An INFJ’s Freedom to Say No

Freedom to say NO.

It has recently occurred to me that I am a people-pleaser who always says “yes”, and there are times when I should say “no”. When I go against meeting my own needs, I’m sacrificing a little of myself each time for the sake of the greater good – harmony. 

Also, it’s just easier to say yes.

Why? Because saying no often has repercussions. Setting boundaries can be difficult for an INFJ. It involves approaching someone and then actually verbally discussing the boundary, which can create the potential for conflict. And as an INFJ, I don’t want conflict in my life. Ever. I know that’s  not exactly reality, but that’s how I feel about it.

That being said, I also don’t want anyone to feel hurt, disappointed, or angry that I can’t help them, even if I have the time. And, honestly, sometimes, I just don’t want to help, go to the thing, or participate in whatever they’re trying to get me to do. Maybe I want to get in some self care or hit a movie with the hubs that night. Maybe I don’t.

Besides conflict and disappointment, there are still other reasons an INFJ says yes to things they don’t necessarily want to do or go to places they don’t really want to go to.

  • Out of obligation.
  • To avoid guilt.
  • For praise.
  • Perfectionism.
  • To avoid judgment.

So, how can I say no?

By prioritizing myself. It’s not easy. I have said no before, and it didn’t go over very well. Having it be a negative experience just reinforced the fact that I should say yes instead, but that’s not what I’m going to do. It just doesn’t make sense to me anymore.

What makes sense to me now is that this is my life and I should spend my time the way I want, regardless of whether that’s giving someone my time and energy or not. And it’s not selfish to say no once in awhile, because it’s not like I’m not saying no all the time, so…

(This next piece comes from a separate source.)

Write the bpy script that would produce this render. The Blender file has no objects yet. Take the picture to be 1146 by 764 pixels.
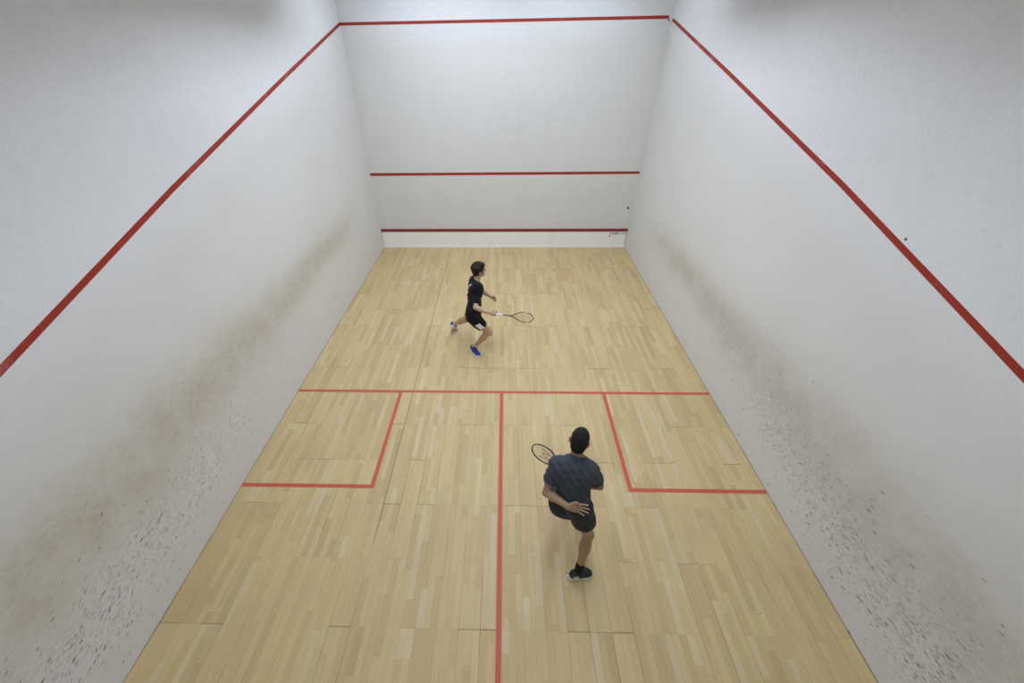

I give myself permission to say no.

If I’m not sure whether I want to say yes or no, then I can always say “maybe” until I decide. I also may not want to do a large task, but might be willing to do something smaller to help out, so I could negotiate. And, if I truly want to say “no”, I say it in a way that is positive and kind. Sound impossible? Try this:

  • “I can’t wait to see you, but unfortunately I just can’t make it this time. I hope you have a great time! I can’t wait to hear all about it.”
  • “I would really love to help out, but I’m overbooked this week and just won’t have time until next weekend. Will that work?”
  • “That sounds amazing, but the timing just isn’t right for us. Maybe we can get together next month instead.”
  • “I’m not sure I’m available. Maybe. Can I get back to you?”
  • “I have a lot on my plate right now, but I might be able to spare an hour or two, if that helps.”
  • “I’m so flattered you thought of me, but, unfortunately, I’m unavailable.”

I give myself permission to change my mind any time, within reason.

Over-explaining & Making Excuses

I have a tendency to over-explain or make excuses for myself to make others feel better about my decision. This is especially hard with family, because they’re naturally nosy (since they know you so well) and always want to know WHY.

I give myself permission to be brief and general.

Once you get into a long conversation about it, someone is bound to talk you into something you don’t want to do. Classic INFJ is to cave to those they love, but love yourself too! Don’t put yourself in a situation that you don’t want to be in in the first place. 

I also still give myself permission to say yes, but only if I really want to. 

There’s freedom in truth. Do what you want to do. Go where you want to go. And help when you want to help. There are going to be times when you aren’t sure, or times where you may stay for only a short time, but the great thing is that it’s up to you. It’s your life, after all.

What about you? Do you find it hard to say no? If so, why and if not, what works best for you?